[start]
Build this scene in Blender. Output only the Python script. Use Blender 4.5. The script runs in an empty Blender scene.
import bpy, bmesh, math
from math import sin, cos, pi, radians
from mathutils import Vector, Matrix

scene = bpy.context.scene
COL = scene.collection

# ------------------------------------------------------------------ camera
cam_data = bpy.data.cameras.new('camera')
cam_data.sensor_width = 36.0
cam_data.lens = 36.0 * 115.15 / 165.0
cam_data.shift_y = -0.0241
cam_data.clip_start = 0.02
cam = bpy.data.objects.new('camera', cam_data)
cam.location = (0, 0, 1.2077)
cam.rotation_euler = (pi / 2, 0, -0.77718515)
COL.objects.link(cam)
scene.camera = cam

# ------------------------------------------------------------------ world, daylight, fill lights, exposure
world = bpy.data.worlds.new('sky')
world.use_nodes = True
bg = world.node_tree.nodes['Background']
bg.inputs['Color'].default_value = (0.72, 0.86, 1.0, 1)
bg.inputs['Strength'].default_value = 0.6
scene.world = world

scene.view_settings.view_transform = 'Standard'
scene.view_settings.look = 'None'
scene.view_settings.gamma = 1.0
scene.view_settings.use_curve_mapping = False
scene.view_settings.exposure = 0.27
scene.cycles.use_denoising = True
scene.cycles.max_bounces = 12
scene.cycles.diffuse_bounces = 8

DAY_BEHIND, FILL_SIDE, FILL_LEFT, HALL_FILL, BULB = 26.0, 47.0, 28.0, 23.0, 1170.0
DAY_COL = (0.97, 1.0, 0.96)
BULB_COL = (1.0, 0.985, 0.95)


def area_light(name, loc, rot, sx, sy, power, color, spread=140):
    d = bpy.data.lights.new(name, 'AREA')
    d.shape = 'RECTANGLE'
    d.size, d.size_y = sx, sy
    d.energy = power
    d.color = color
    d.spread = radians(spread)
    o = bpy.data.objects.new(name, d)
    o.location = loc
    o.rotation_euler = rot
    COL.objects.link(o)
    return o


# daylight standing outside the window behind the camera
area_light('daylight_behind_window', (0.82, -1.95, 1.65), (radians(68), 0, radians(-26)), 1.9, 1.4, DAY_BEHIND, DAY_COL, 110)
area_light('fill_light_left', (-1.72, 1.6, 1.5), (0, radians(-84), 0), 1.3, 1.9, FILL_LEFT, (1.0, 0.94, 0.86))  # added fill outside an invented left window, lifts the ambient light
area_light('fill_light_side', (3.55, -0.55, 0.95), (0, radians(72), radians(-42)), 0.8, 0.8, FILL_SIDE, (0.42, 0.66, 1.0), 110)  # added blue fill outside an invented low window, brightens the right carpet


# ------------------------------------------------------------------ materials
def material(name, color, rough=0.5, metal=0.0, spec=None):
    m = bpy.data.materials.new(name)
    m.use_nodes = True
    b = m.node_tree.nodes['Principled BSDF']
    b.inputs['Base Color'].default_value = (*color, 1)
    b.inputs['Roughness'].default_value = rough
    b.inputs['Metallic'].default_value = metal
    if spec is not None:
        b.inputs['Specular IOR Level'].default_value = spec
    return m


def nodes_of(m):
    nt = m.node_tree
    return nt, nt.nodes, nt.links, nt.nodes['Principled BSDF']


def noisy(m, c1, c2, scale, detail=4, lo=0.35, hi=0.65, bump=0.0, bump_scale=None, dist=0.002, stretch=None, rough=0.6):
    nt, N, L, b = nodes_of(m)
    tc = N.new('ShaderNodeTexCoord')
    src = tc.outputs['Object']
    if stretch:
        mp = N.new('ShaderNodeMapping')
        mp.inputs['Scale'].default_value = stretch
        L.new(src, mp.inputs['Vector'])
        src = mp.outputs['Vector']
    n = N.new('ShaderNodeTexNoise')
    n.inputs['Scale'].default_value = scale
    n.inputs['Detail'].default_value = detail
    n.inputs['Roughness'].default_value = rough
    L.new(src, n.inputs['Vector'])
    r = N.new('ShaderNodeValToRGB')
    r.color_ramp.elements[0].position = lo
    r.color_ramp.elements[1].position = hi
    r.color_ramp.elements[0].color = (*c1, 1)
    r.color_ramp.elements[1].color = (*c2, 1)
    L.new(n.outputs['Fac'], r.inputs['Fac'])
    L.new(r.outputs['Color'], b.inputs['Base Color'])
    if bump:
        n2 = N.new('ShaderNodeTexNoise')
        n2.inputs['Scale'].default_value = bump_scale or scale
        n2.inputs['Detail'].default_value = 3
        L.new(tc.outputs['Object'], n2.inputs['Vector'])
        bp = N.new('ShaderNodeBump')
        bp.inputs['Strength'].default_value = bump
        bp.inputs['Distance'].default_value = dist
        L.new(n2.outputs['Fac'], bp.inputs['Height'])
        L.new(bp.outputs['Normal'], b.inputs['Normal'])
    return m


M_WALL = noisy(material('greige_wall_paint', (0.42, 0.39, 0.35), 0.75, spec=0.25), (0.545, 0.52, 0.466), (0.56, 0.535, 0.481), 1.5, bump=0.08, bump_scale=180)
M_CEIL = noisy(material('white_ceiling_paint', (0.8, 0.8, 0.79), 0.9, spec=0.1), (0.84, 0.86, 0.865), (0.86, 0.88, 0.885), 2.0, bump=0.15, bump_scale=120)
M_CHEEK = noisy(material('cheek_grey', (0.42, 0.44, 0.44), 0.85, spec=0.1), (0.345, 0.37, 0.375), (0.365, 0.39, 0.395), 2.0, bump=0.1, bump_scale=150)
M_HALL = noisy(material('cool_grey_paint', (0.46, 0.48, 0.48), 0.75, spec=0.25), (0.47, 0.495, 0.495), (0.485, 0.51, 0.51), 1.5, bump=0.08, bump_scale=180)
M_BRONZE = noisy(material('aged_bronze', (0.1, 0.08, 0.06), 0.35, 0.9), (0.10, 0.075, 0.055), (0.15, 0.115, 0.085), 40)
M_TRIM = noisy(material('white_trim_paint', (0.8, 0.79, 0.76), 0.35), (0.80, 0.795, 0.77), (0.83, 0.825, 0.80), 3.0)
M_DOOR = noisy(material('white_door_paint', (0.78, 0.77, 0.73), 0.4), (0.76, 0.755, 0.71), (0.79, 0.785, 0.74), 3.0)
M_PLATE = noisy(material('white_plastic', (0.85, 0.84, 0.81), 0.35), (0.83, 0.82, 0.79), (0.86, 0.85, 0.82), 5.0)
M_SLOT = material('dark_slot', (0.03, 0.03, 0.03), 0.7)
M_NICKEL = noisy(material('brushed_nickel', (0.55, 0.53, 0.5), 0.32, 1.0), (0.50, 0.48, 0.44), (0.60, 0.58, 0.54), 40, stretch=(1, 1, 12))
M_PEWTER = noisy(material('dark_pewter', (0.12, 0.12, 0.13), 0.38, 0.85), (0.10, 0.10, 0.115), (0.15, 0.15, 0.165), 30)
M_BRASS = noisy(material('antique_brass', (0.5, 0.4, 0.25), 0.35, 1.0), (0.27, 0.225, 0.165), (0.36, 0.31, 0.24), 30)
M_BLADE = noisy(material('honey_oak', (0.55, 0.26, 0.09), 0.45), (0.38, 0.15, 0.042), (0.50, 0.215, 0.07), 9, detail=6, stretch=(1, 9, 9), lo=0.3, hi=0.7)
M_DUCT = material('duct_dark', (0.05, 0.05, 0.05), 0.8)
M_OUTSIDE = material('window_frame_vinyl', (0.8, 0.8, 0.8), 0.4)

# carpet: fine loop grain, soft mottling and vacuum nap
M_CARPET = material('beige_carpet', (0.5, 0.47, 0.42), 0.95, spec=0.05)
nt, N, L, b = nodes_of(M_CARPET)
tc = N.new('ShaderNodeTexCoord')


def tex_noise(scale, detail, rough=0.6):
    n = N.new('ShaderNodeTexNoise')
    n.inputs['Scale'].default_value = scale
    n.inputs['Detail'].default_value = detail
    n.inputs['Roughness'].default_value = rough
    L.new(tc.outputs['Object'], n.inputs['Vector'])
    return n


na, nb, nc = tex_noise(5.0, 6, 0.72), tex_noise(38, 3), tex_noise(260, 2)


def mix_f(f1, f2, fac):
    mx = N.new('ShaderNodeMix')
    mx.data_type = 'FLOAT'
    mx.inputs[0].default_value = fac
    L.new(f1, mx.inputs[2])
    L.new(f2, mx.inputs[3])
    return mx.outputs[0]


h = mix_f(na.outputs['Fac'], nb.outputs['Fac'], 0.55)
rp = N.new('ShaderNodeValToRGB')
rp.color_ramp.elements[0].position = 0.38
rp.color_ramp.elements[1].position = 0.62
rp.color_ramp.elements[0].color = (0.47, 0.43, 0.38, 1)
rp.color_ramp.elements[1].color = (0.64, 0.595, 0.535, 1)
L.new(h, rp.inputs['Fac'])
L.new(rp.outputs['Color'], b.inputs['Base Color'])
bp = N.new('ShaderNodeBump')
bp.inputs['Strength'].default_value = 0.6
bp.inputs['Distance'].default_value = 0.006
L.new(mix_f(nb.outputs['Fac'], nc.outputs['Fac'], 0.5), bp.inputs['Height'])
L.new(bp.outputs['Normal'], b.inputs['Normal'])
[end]
> **Required task**
All lines from the beginning of the material above through the one with "COL = scene.collection" need to be returned exactly; please return those and only those.

> **Exercise output**
Build this scene in Blender. Output only the Python script. Use Blender 4.5. The script runs in an empty Blender scene.
import bpy, bmesh, math
from math import sin, cos, pi, radians
from mathutils import Vector, Matrix

scene = bpy.context.scene
COL = scene.collection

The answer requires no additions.